What are God's standards?
God’s standards are a miserable tax collector beating his chest saying, “Have mercy on me, a sinner.”
God’s standards is a criminal moments before execution saying to Jesus, “remember me.”
God’s standards is a drunk stumbling home to an open pair of arms after wasting everything he had been given.
God’s standards are a woman of ill-repute wasting her tears and a bottle of expensive perfume.
God’s standards are a man who saying, “I have no idea who this guy is, but I know that I was blind and now I can see!”
God’s standards are a bleeding woman clinging desperately to a robe.
God’s standards are an avowed empiricist with his hands over his mouth gasping, “My Lord and my God.”

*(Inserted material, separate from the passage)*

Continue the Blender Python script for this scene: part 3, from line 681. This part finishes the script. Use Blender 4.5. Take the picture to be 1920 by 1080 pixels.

God’s standards involve women, an empty tomb, and the capacity to step into the surprise of lifetime—the surprise upon which history hinges.
God’s standards are a loud-mouthed, overly-confident disciple whispering, “You know I love you, despite my many betrayals.”
The heart of the matter
Upon closer inspection, Good Christians seem to be those who can set aside their pride and acknowledge that they are beggars and fools, and hungry for mercy.
Good Christians seem to be those who recognize that their standards for what makes a “Good Christian” are not necessarily God’s standards.
Good Christians seem to be those who recognize that God is less interested in “Good Christians” than he is in contrite hearts that can be broken in order to be mended and loved into life.